- **SUPPLIED INFORMATION**:
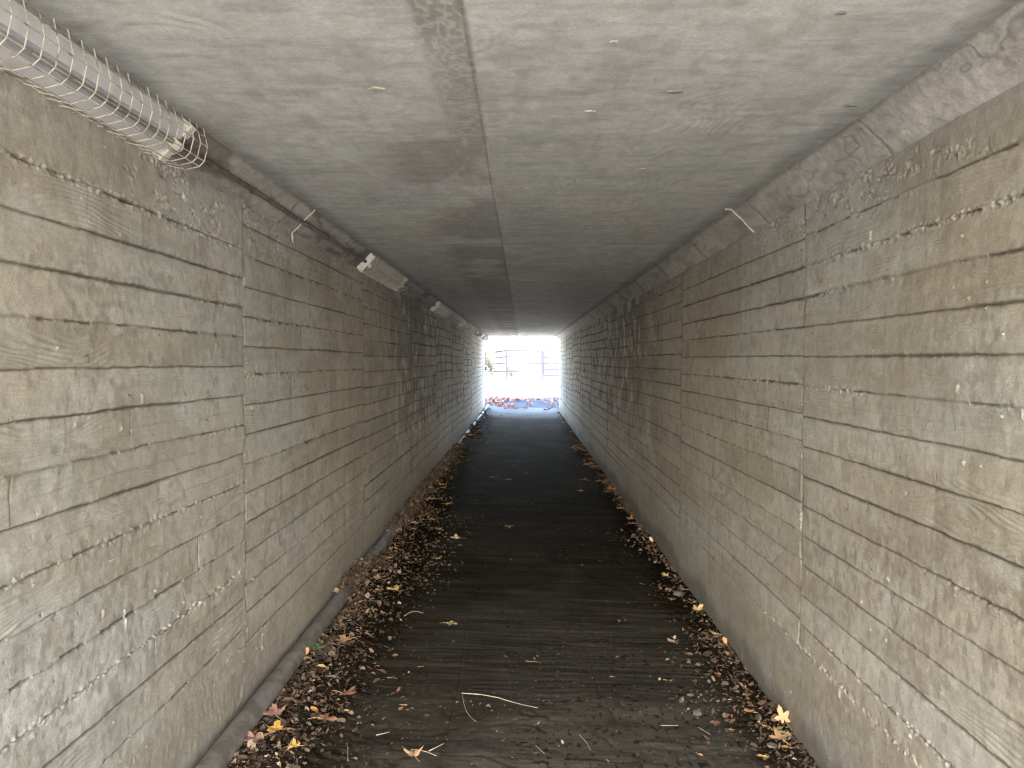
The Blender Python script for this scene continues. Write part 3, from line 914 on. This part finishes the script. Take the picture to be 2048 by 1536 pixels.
leaf(1260, 1044, .048, 'maple', 'orange', 'upper russet leaf of the cluster against the right wall', curl=1.2)
leaf(1266, 1054, .042, 'maple', 'brown', 'lower brown leaf of the cluster against the right wall', curl=1.2)
leaf(1312, 1088, .040, 'oval', 'lemon', 'buff leaf standing on edge against the right wall', curl=.7, rz=.1, lift=.02, tilt=(1.0, -.4))
leaf(1333, 1160, .038, 'maple', 'lemon', 'pale yellow spiky leaf at the start of the right litter heap', curl=1.5)
leaf(1284, 1172, .030, 'oval', 'brown', 'reddish brown leaf alone on the path right of centre', curl=.8)
leaf(1340, 1190, .045, 'oval', 'pink', 'pinkish leaf on the left side of the grey stone', curl=1.0)
leaf(1372, 1188, .042, 'oval', 'pink', 'pinkish leaf against the wall on the right side of the grey stone', curl=1.0)
leaf(1346, 1208, .030, 'maple', 'orange', 'small orange leaf just in front of the grey stone', curl=.9)
leaf(1397, 1230, .048, 'maple', 'lemon', 'bright lemon yellow leaf against the right wall', curl=1.5)
leaf(1348, 1290, .030, 'maple', 'tan', 'small tan leaf with upturned tips on the right of the path', curl=1.4)
leaf(1338, 1327, .028, 'oval', 'yellow', 'small amber leaf below the tan one on the right of the path', curl=1.0)
leaf(1434, 1280, .036, 'oval', 'tan', 'curled buff leaf at the foot of the right wall below the lemon one', curl=1.5)
leaf(1457, 1298, .036, 'oval', 'orange', 'orange leaf propped upright against the right wall', curl=.6, rz=.2, lift=.02, tilt=(1.1, -.3))
leaf(1458, 1320, .034, 'oval', 'tan', 'tan leaf lying just below the propped orange leaf', curl=1.0)
leaf(1502, 1440, .036, 'oval', 'orange', 'orange curled leaf in the right litter heap', curl=1.3)
leaf(1555, 1478, .040, 'maple', 'olive', 'olive green leaf beside the peach leaf at lower right', curl=.8)
leaf(1566, 1494, .046, 'maple', 'tan', 'flat buff leaf under the peach leaf at lower right', curl=.5)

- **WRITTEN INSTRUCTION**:
Leaving the pictures aside, transcribe the entire listing exactly.

- **IN RESPONSE**:
The Blender Python script for this scene continues. Write part 3, from line 914 on. This part finishes the script. Take the picture to be 2048 by 1536 pixels.
leaf(1260, 1044, .048, 'maple', 'orange', 'upper russet leaf of the cluster against the right wall', curl=1.2)
leaf(1266, 1054, .042, 'maple', 'brown', 'lower brown leaf of the cluster against the right wall', curl=1.2)
leaf(1312, 1088, .040, 'oval', 'lemon', 'buff leaf standing on edge against the right wall', curl=.7, rz=.1, lift=.02, tilt=(1.0, -.4))
leaf(1333, 1160, .038, 'maple', 'lemon', 'pale yellow spiky leaf at the start of the right litter heap', curl=1.5)
leaf(1284, 1172, .030, 'oval', 'brown', 'reddish brown leaf alone on the path right of centre', curl=.8)
leaf(1340, 1190, .045, 'oval', 'pink', 'pinkish leaf on the left side of the grey stone', curl=1.0)
leaf(1372, 1188, .042, 'oval', 'pink', 'pinkish leaf against the wall on the right side of the grey stone', curl=1.0)
leaf(1346, 1208, .030, 'maple', 'orange', 'small orange leaf just in front of the grey stone', curl=.9)
leaf(1397, 1230, .048, 'maple', 'lemon', 'bright lemon yellow leaf against the right wall', curl=1.5)
leaf(1348, 1290, .030, 'maple', 'tan', 'small tan leaf with upturned tips on the right of the path', curl=1.4)
leaf(1338, 1327, .028, 'oval', 'yellow', 'small amber leaf below the tan one on the right of the path', curl=1.0)
leaf(1434, 1280, .036, 'oval', 'tan', 'curled buff leaf at the foot of the right wall below the lemon one', curl=1.5)
leaf(1457, 1298, .036, 'oval', 'orange', 'orange leaf propped upright against the right wall', curl=.6, rz=.2, lift=.02, tilt=(1.1, -.3))
leaf(1458, 1320, .034, 'oval', 'tan', 'tan leaf lying just below the propped orange leaf', curl=1.0)
leaf(1502, 1440, .036, 'oval', 'orange', 'orange curled leaf in the right litter heap', curl=1.3)
leaf(1555, 1478, .040, 'maple', 'olive', 'olive green leaf beside the peach leaf at lower right', curl=.8)
leaf(1566, 1494, .046, 'maple', 'tan', 'flat buff leaf under the peach leaf at lower right', curl=.5)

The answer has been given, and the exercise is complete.